Photo Of The Month :: archive :: 


Kimmy Fasani Represent!!!!





  Tip Of The Month         :: archive :: 

    How many times have you wished you hadn’t drunk so much right before paddling out? There is nothing nastier then pissing on yourself, inside your wetsuit, and then continuing to paddle, drop in, kick out… all to the squish and slosh of piss pushing around inside your wetsuit. Slowly the piss does flush out. Then you quickly forget about it, until you repeat the process.

    Short of taking a dump in your wetsuit, there is nothing nastier. Pissing in your wetsuit is just WRONG. Yet, what is a surfer to do? You just hiked down to the beach, already encased in neoprene. There isn’t a bathroom to be found.
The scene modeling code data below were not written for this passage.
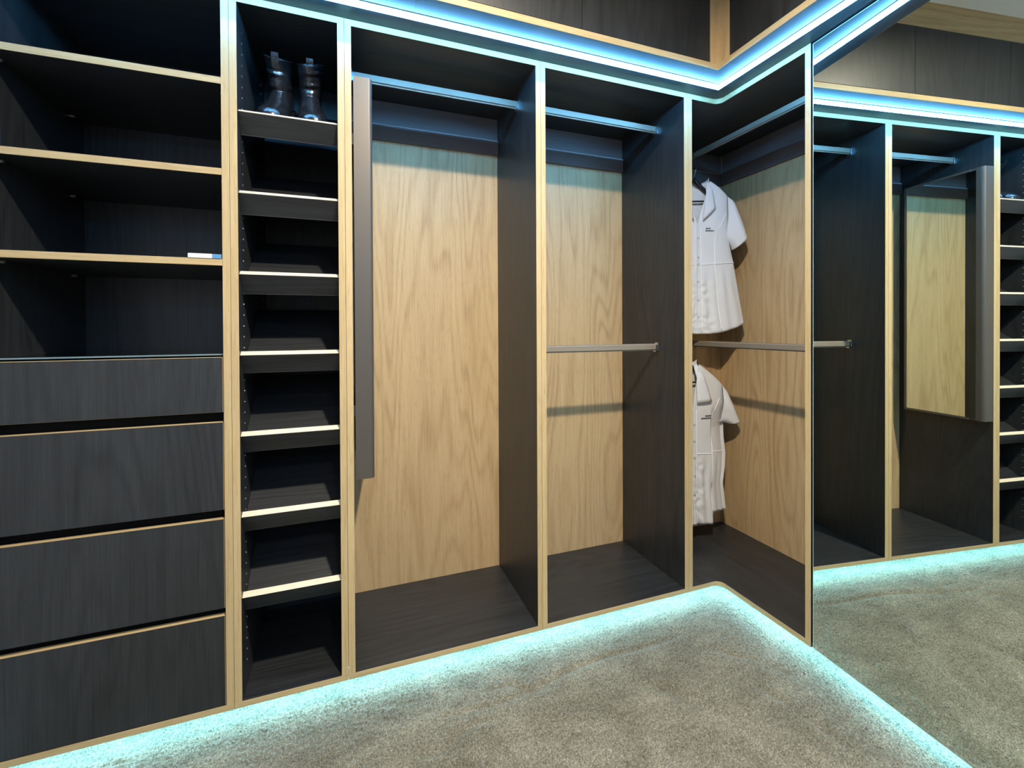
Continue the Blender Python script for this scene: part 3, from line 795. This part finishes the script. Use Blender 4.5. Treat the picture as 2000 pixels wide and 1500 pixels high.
    # seams
    def seam(pts, name='seam'):
        bm = bmesh.new(); tube(bm, pts, 0.0021, 6); bm_obj(name, bm, M_SEAM, t, True)
    for sd in (1, -1):
        pp = []
        for k in range(25):
            z = P['prin'][0][0] + (P['prin'][-1][0] - P['prin'][0][0]) * k / 24
            s_ = interp(P['prin'], z); u_ = min(0.985, s_ / wid(z)); x = Vector(fp(sd, u_, z)) + eq * 0.0012; pp.append(tuple(x))
        seam(pp)
        seam([tuple(Vector(fp(sd, 0.10 + 0.885 * k / 24, P['waist'] + P['waist_tilt'] * (k / 24))) + eq * 0.0012) for k in range(25)])
    # placket stitching and buttons
    pz = [vz - 0.01 + (zhem(0.1) + 0.006 - vz + 0.01) * k / 40 for k in range(41)]
    seam([tuple(Vector(fp(1, 0.092, z)) + eq * 0.0004) for z in pz], 'placket_seam')
    for z in P['buttons']:
        c = Vector(fp(1, 0.02, z)) + eq * 0.0022
        bm = bmesh.new()
        tube(bm, [tuple(c - eq * 0.001), tuple(c + eq * 0.0012)], 0.0052, 12); bm_obj('button', bm, M_BUTTON, t)
    # two short rows of stitched lettering, too small to read
    bm = bmesh.new()
    for (s0, s1, z, hh) in P['text']:
        s_ = s0; k = 0
        while s_ < s1:
            wv = 0.0022 + 0.0012 * ((k * 7) % 3) / 2; u_ = (s_ + wv / 2) / wid(z)
            c = Vector(fp(1, u_, z)) + eq * 0.0024
            h2 = hh * (1.25 if k == 0 else 0.85 + 0.15 * ((k * 5) % 3))
            vv = [c + es * dx + Vector((0, 0, dz)) + eq * dq for dq in (0, 0.0008) for dx, dz in ((-wv / 2, -h2 / 2), (wv / 2, -h2 / 2), (wv / 2, h2 / 2), (-wv / 2, h2 / 2))]
            b = [bm.verts.new(x) for x in vv]
            for f in ((4, 5, 6, 7), (0, 1, 5, 4), (1, 2, 6, 5), (2, 3, 7, 6), (3, 0, 4, 7)): bm.faces.new([b[i] for i in f])
            s_ += wv + 0.0011; k += 1
    e = bm_obj('embroidery', bm, M_THREAD, t, label='two tiny rows of dark stitched lettering'); e['kind'] = 'stuff'
    # hanger
    hg = thing('clothes_hanger', (cen[0], cen[1], P['rail_z']), hlabel, 'hanger', 'black clothes hangers')
    rz = P['rail_z']; hx = RX - cen[0]; apex = neck_z + 0.030
    bm = bmesh.new()
    base = Vector(Wp(0, -0.004, apex - 0.012)); top = Vector((RX, cen[1], rz + 0.0175))
    hook = [tuple(base), tuple(base.lerp(Vector((RX + 0.012, cen[1], rz - 0.02)), 0.5)), (RX + 0.0145, cen[1], rz - 0.010)]
    for k in range(9):
        al = PI * k / 8; hook.append((RX + 0.0145 * math.cos(al), cen[1], rz + 0.0040 + 0.0158 * math.sin(al)))
    hook.append((RX - 0.0145, cen[1], rz - 0.012))
    tube(bm, hook, 0.0019, 8); bm_obj('hook', bm, M_CHROME, hg, True)
    bm = bmesh.new()
    for sd in (1, -1):
        rings = []
        for k in range(13):
            v = k / 12; s_ = sd * (0.004 + v * (sh_s - 0.045)) * (1 if sd > 0 else LEFT)
            zt_ = apex - (apex - sh_z + 0.012) * (v ** 0.95) ; hh = 0.030 * (1 - v) + 0.012 * v; qq = 0.008
            r = [Wp(s_, -0.004 + qq * math.cos(2 * PI * j / 12), zt_ - hh / 2 + hh / 2 * math.sin(2 * PI * j / 12) - 0.008 * v) for j in range(12)]
            rings.append(r)
        loft(bm, rings)
    bm_obj('arms', bm, M_BLACK, hg, True)
    bm = bmesh.new(); tube(bm, [Wp(-(sh_s - 0.03) * LEFT, -0.006, neck_z - 0.092), Wp(sh_s - 0.03, -0.006, neck_z - 0.092)], 0.0042, 10)
    bm_obj('trouser_bar', bm, M_BLACK, hg, True)

UP = dict(neck=(0.073, 1.897), sh=(0.165, 1.822), vz=1.672, depth=0.050, waist=1.481, waist_tilt=0.014, ruche=0.0035, slv_t=0.046, rail_z=RAIL_TOP, left=0.78,
          width=[(1.92, 0.165), (1.70, 0.168), (1.587, 0.174), (1.498, 0.194), (1.35, 0.219), (1.195, 0.247), (1.10, 0.255)],
          hem=[(0.0, 1.146), (0.25, 1.146), (0.46, 1.152), (0.75, 1.172), (1.0, 1.196)],
          sleeve_out=[(0.160, 1.824), (0.190, 1.800), (0.217, 1.735), (0.238, 1.675), (0.255, 1.617)], sleeve_in=[(0.150, 1.62), (0.166, 1.598), (0.176, 1.582), (0.182, 1.568), (0.187, 1.559)],
          leaf=[(0.060, 1.893), (0.073, 1.900), (0.024, 1.695), (0.089, 1.758)],
          prin=[(1.734, 0.150), (1.66, 0.108), (1.608, 0.087), (1.481, 0.086), (1.30, 0.103), (1.160, 0.120)],
          buttons=[1.611, 1.517, 1.484, 1.40, 1.31, 1.227], text=[(0.042, 0.062, 1.6585, 0.0052), (0.040, 0.082, 1.6475, 0.0050)])
blouse((0.163, 0.333), 22, UP, 'white short-sleeved blouse hanging from the upper corner rail', 'black hanger on the upper corner rail')
LO = dict(neck=(0.050, 0.993), sh=(0.196, 0.880), vz=0.780, depth=0.050, waist=0.556, waist_tilt=-0.012, ruche=0.0038, slv_t=0.040, rail_z=RAIL_LOW + 0.004, left=0.74, fold=0.52,
          width=[(1.0, 0.196), (0.80, 0.200), (0.62, 0.207), (0.536, 0.218), (0.46, 0.214), (0.384, 0.203), (0.238, 0.221), (0.18, 0.224)],
          hem=[(0.0, 0.206), (0.30, 0.202), (0.50, 0.199), (0.53, 0.246), (0.80, 0.240), (1.0, 0.238)],
          sleeve_out=[(0.190, 0.884), (0.215, 0.855), (0.245, 0.795), (0.266, 0.74), (0.283, 0.696)], sleeve_in=[(0.180, 0.700), (0.194, 0.698), (0.204, 0.696), (0.213, 0.692), (0.222, 0.690)],
          leaf=[(0.034, 0.985), (0.050, 0.996), (0.018, 0.806), (0.102, 0.812)],
          prin=[(0.82, 0.165), (0.76, 0.125), (0.70, 0.112), (0.60, 0.110), (0.40, 0.108), (0.25, 0.112)],
          buttons=[0.70, 0.62, 0.54, 0.45, 0.36], text=[(0.070, 0.103, 0.7395, 0.0055), (0.046, 0.104, 0.7280, 0.0052)])
blouse((0.140, 0.355), 8, LO, 'white short-sleeved blouse hanging lower, from the middle corner rail', 'black hanger on the lower corner rail')
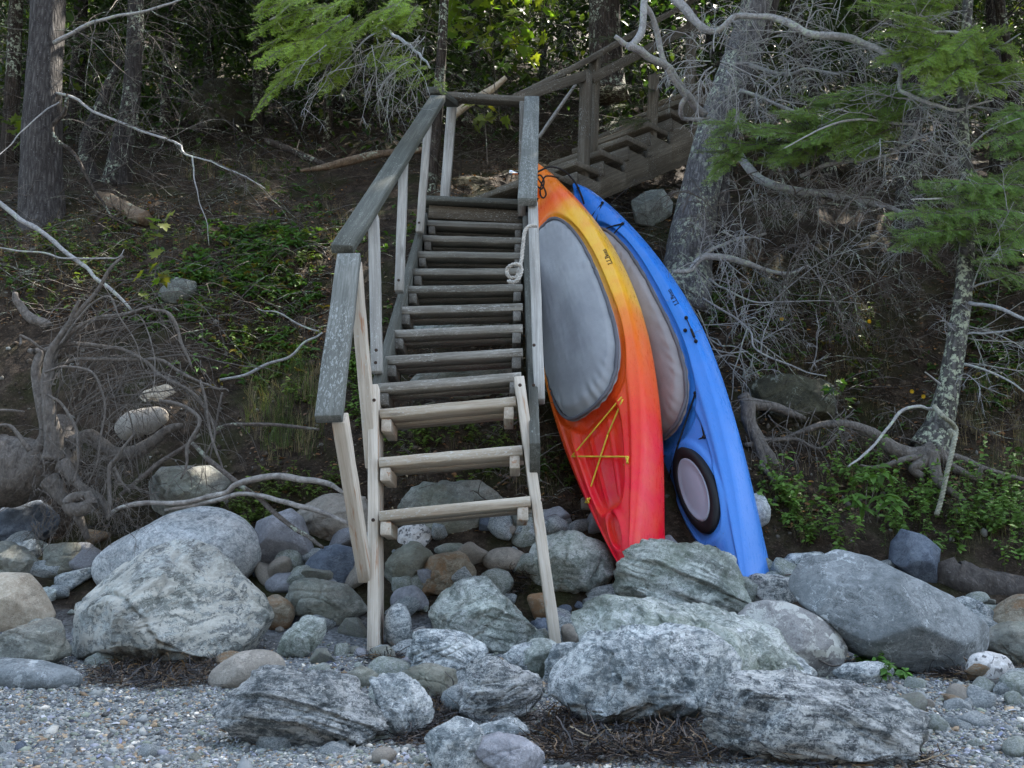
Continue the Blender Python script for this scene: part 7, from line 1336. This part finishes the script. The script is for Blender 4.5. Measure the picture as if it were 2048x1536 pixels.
# yellow hawkweed flowers
rg = np.random.default_rng(809)
for i, (fx, fy, lb) in enumerate([(1563, 638, 'tiny yellow flower on the bank nearest the blue kayak'), (1738, 643, 'tiny yellow flower high on the dark bank under the dead brush'), (1823, 783, 'tiny yellow flower left of the slim lichened tree'), (1846, 793, 'tiny yellow flower touching the slim lichened tree')]):
    p = np.array(P(fx, fy, float(GY(fx, fy + 40)) - .12)); fl_ = thing('yellow_flower', lb, 'flower', tuple(np.array(P(fx + 4, fy + 60, p[1] + .1))), 'yellow flowers on the right bank'); lv = Leaves(); k = 11; a = np.linspace(0, 6.283, k, endpoint=False)
    lv.add(np.repeat([p], k, 0), np.stack([np.cos(a), -.4 + 0 * a, np.sin(a)], -1), np.repeat([[0, -1.0, .3]], k, 0), .016, .006, np.array((.72, .46, .02)) * rg.uniform(.8, 1.1, (k, 1)), .05, .1); lv.build('petals', LEAF, fl_); tb = Tubes(); tb.add(spline([P(fx + 4, fy + 60, p[1] + .1), p + np.array([.004, .01, -.06]), p], 8), .001); tb.build('stem', BARK['twigbr'], fl_, 4)
# a dry weed sprig on a tread
# ------------------------------------------------------------------ seaweed wrack
rg = np.random.default_rng(810); V = []; Q = []; cl = []; off = 0
WZ = [([(165, 1345), (260, 1335), (440, 1330), (420, 1375), (300, 1385), (180, 1372)], 900), ([(830, 1405), (930, 1400), (980, 1455), (900, 1452), (860, 1490), (790, 1500)], 620), ([(1060, 1450), (1150, 1420), (1200, 1470), (1400, 1450), (1430, 1536), (1080, 1536)], 1500), ([(1860, 1345), (1935, 1352), (1990, 1372), (1880, 1362)], 260), ([(740, 1318), (800, 1312), (800, 1335), (750, 1338)], 160), ([(1010, 1150), (1065, 1150), (1060, 1200), (1010, 1200)], 200), ([(1400, 1500), (1900, 1530), (1900, 1545), (1400, 1545)], 300), ([(2000, 1330), (2048, 1320), (2048, 1360), (2010, 1360)], 120), ([(430, 1090), (200, 1080), (160, 1040), (260, 1040)], 260), ([(1210, 1190), (1240, 1150), (1240, 1210)], 80)]
for poly, n in WZ:
    q = in_poly(poly, n, rg); g = G(q[:, 0], q[:, 1])
    for p in np.repeat(g, 2, 0) + rg.normal(0, .012, (len(g) * 2, 3)) * np.array([1, 1, .2]):
        m_ = 7; d = rg.normal(0, 1, 3) * np.array([1, 1, .12]); d /= np.linalg.norm(d); st = rg.uniform(.006, .016); pts = [p + np.array([0, 0, rg.uniform(.003, .02)])]
        for i in range(m_ - 1): d = d + rg.normal(0, .45, 3) * np.array([1, 1, .3]); d /= np.linalg.norm(d); pts.append(pts[-1] + d * st)
        pts = np.array(pts); s = np.cross(d, np.array([0, 0, 1.0]) + rg.normal(0, .5, 3)); s /= np.linalg.norm(s) + 1e-9; w_ = rg.uniform(.0005, .0019); V.append(np.stack([pts - s * w_, pts + s * w_], 1).reshape(-1, 3)); ii = off + np.arange(m_) * 2; Q.append(np.stack([ii[:-1], ii[:-1] + 1, ii[1:] + 1, ii[1:]], -1))
        c_ = np.array([(.012, .010, .012), (.03, .018, .010), (.10, .055, .018), (.22, .17, .10)])[rg.choice(4, p=[.56, .28, .145, .015])]; cl.append(np.repeat([c_ * rg.uniform(.7, 1.3)], m_ * 2, 0)); off += m_ * 2
tag(wobj('seaweed', np.concatenate(V), [np.concatenate(Q)], WEED, col=np.concatenate(cl), base=(0, 3, -.6)), 'dark brown dried seaweed wrack lying between the rocks', 'seaweed', kind='stuff')
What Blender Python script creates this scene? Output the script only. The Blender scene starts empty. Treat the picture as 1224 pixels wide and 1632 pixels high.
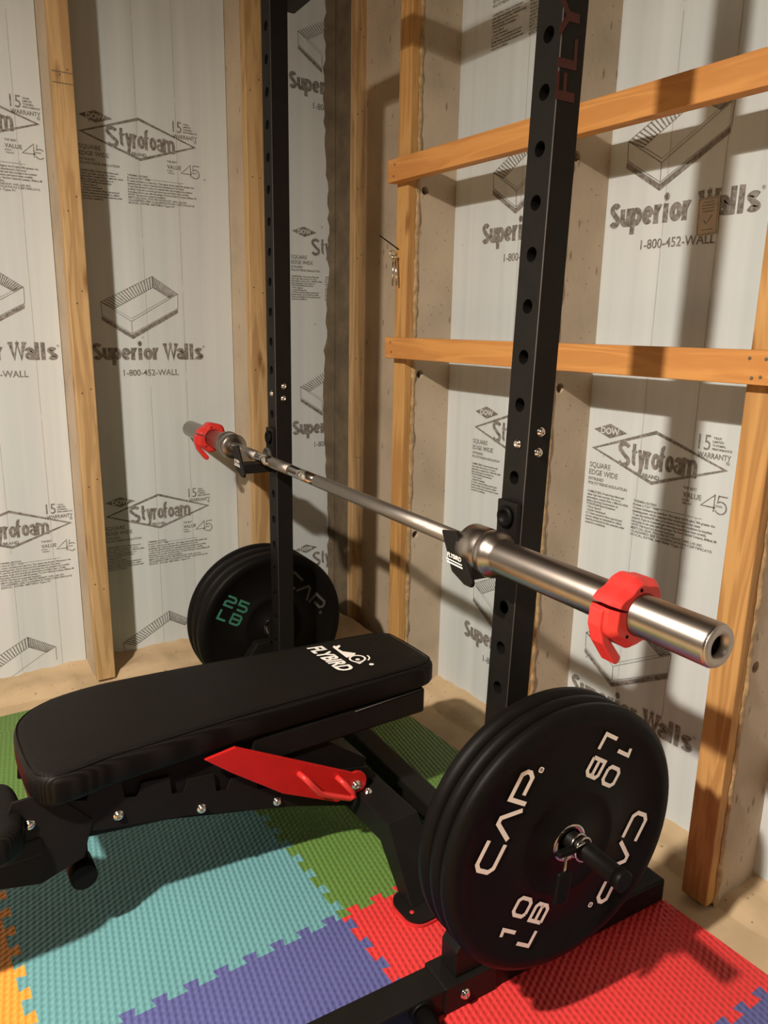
import bpy, bmesh, math, random
from mathutils import Vector, Matrix
random.seed(7)
SC = bpy.context.scene
COL = SC.collection
PI = math.pi

# ------------------------------------------------------------------ camera
H = 1.24
cam = bpy.data.cameras.new('camera'); camo = bpy.data.objects.new('camera', cam); COL.objects.link(camo)
cam.sensor_fit = 'VERTICAL'; cam.sensor_height = 24.0; cam.sensor_width = 18.0
cam.lens = 1208.0 / 1632.0 * 24.0
cam.clip_start = 0.02; cam.clip_end = 50
RM = [[0.831573, -0.115884, 0.543192], [-0.555121, -0.20527, 0.806043], [0.018094, -0.97182, -0.235027]]
camo.matrix_world = Matrix(((RM[0][0], -RM[0][1], -RM[0][2], 0.0), (RM[1][0], -RM[1][1], -RM[1][2], 0.0),
                            (RM[2][0], -RM[2][1], -RM[2][2], H), (0, 0, 0, 1)))
SC.camera = camo

# ------------------------------------------------------------------ light, world, exposure
SC.view_settings.view_transform = 'Standard'; SC.view_settings.look = 'None'
SC.view_settings.gamma = 1.0; SC.view_settings.use_curve_mapping = False
SC.view_settings.exposure = 0.0
W = bpy.data.worlds.new('world'); SC.world = W; W.use_nodes = True
W.node_tree.nodes['Background'].inputs[0].default_value = (0.9, 0.8, 0.7, 1)
W.node_tree.nodes['Background'].inputs[1].default_value = 0.008

def lamp(name, kind, loc, power, color, size=0.1, target=None, spot=None):
    l = bpy.data.lights.new(name, kind); l.energy = power; l.color = color
    if kind == 'AREA':
        l.shape = 'DISK'; l.size = size
    else:
        l.shadow_soft_size = size
    o = bpy.data.objects.new(name, l); COL.objects.link(o); o.location = loc
    if target is not None:
        o.rotation_euler = (Vector(target) - Vector(loc)).to_track_quat('-Z', 'Y').to_euler()
    return o
WARM = (1.0, 0.885, 0.76)
lamp('ceiling_lamp', 'AREA', (-0.92, 0.60, 2.27), 132, WARM, 0.10)
lamp('ceiling_lamp_glow', 'POINT', (-0.92, 0.60, 2.25), 70, WARM, 0.05)
lamp('fill_light', 'AREA', (-0.5, -2.0, 2.35), 13, (1.0, 0.84, 0.68), 0.4)  # added fill behind the camera, brightens the lettering and left wall

# ------------------------------------------------------------------ materials
def nmat(name):
    m = bpy.data.materials.new(name); m.use_nodes = True
    nt = m.node_tree; b = nt.nodes['Principled BSDF']
    return m, nt, b
def N(nt, t, **kw):
    n = nt.nodes.new(t)
    for k, v in kw.items():
        if hasattr(n, k): setattr(n, k, v)
        else: n.inputs[k].default_value = v
    return n
def ramp(nt, stops):
    r = nt.nodes.new('ShaderNodeValToRGB'); cr = r.color_ramp
    while len(cr.elements) < len(stops): cr.elements.new(0.5)
    for e, (p, c) in zip(cr.elements, stops):
        e.position = p; e.color = (c[0], c[1], c[2], 1)
    return r
def plain(name, col, rough=0.5, metal=0.0, spec=0.5, var=0.12, vscale=30, bump=0.0, bscale=200):
    m, nt, b = nmat(name)
    tc = N(nt, 'ShaderNodeTexCoord')
    no = N(nt, 'ShaderNodeTexNoise'); no.inputs['Scale'].default_value = vscale; no.inputs['Detail'].default_value = 4
    nt.links.new(tc.outputs['Object'], no.inputs['Vector'])
    r = ramp(nt, [(0.3, [c * (1 - var) for c in col]), (0.7, [min(1, c * (1 + var)) for c in col])])
    nt.links.new(no.outputs['Fac'], r.inputs['Fac']); nt.links.new(r.outputs['Color'], b.inputs['Base Color'])
    b.inputs['Roughness'].default_value = rough; b.inputs['Metallic'].default_value = metal
    b.inputs['Specular IOR Level'].default_value = spec
    if bump:
        n2 = N(nt, 'ShaderNodeTexNoise'); n2.inputs['Scale'].default_value = bscale; n2.inputs['Detail'].default_value = 3
        nt.links.new(tc.outputs['Object'], n2.inputs['Vector'])
        bp = N(nt, 'ShaderNodeBump'); bp.inputs['Strength'].default_value = bump; bp.inputs['Distance'].default_value = 0.002
        nt.links.new(n2.outputs['Fac'], bp.inputs['Height']); nt.links.new(bp.outputs['Normal'], b.inputs['Normal'])
    return m
def wood(name, dark, light, axis, gscale=1.0, rough=0.6):
    # grain runs along the axis (0, 1 or 2)
    m, nt, b = nmat(name)
    tc = N(nt, 'ShaderNodeTexCoord'); mp = N(nt, 'ShaderNodeMapping')
    s = [14.0 * gscale] * 3; s[axis] = 1.1 * gscale
    mp.inputs['Scale'].default_value = s
    nt.links.new(tc.outputs['Object'], mp.inputs['Vector'])
    n1 = N(nt, 'ShaderNodeTexNoise'); n1.inputs['Scale'].default_value = 1.6; n1.inputs['Detail'].default_value = 3; n1.inputs['Distortion'].default_value = 0.6
    nt.links.new(mp.outputs['Vector'], n1.inputs['Vector'])
    mu = N(nt, 'ShaderNodeMath', operation='MULTIPLY'); mu.inputs[1].default_value = 26.0
    nt.links.new(n1.outputs['Fac'], mu.inputs[0])
    si = N(nt, 'ShaderNodeMath', operation='SINE'); nt.links.new(mu.outputs[0], si.inputs[0])
    r = ramp(nt, [(0.0, dark), (0.55, [(a + c) / 2 for a, c in zip(dark, light)]), (1.0, light)])
    md = N(nt, 'ShaderNodeMath', operation='MULTIPLY_ADD'); md.inputs[1].default_value = 0.32; md.inputs[2].default_value = 0.55
    nt.links.new(si.outputs[0], md.inputs[0])
    nt.links.new(md.outputs[0], r.inputs['Fac'])
    # knots
    vo = N(nt, 'ShaderNodeTexVoronoi'); mp2 = N(nt, 'ShaderNodeMapping'); s2 = [13.0] * 3; s2[axis] = 4.0
    mp2.inputs['Scale'].default_value = s2; nt.links.new(tc.outputs['Object'], mp2.inputs['Vector'])
    nt.links.new(mp2.outputs['Vector'], vo.inputs['Vector']); vo.inputs['Scale'].default_value = 0.7
    r2 = ramp(nt, [(0.05, (0.45, 0.33, 0.25)), (0.13, (1, 1, 1))]); nt.links.new(vo.outputs['Distance'], r2.inputs['Fac'])
    mx = N(nt, 'ShaderNodeMixRGB', blend_type='MULTIPLY'); mx.inputs['Fac'].default_value = 0.8
    nt.links.new(r.outputs['Color'], mx.inputs['Color1']); nt.links.new(r2.outputs['Color'], mx.inputs['Color2'])
    nt.links.new(mx.outputs['Color'], b.inputs['Base Color'])
    b.inputs['Roughness'].default_value = rough; b.inputs['Specular IOR Level'].default_value = 0.25
    bp = N(nt, 'ShaderNodeBump'); bp.inputs['Strength'].default_value = 0.25; bp.inputs['Distance'].default_value = 0.001
    nt.links.new(si.outputs[0], bp.inputs['Height']); nt.links.new(bp.outputs['Normal'], b.inputs['Normal'])
    return m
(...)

So what choice do you have?

    Many times, I have to piss before I even get into my suit. I just spent the last ½ hour driving around drinking coffee, looking for waves, and once I have my car parked, I have little choice but to hold my bladder while I suit up.

    So there I am on the beach, not even in the water yet, and already in trouble. I can just let ‘err rip right there on the beach before I paddle out, or I can suffer a bit longer and head out into the line-up. Either way, I am pissing all over myself, and in the process, soaking my $300 wetsuit with the worst stuff it could possibly come in contact with.

    On top of that, it does not help, knowing that piss comes in a close second to blood, on the list of favorite scents of sharks. So, not only is pissing on yourself nasty, but it’s also slightly suicidal too!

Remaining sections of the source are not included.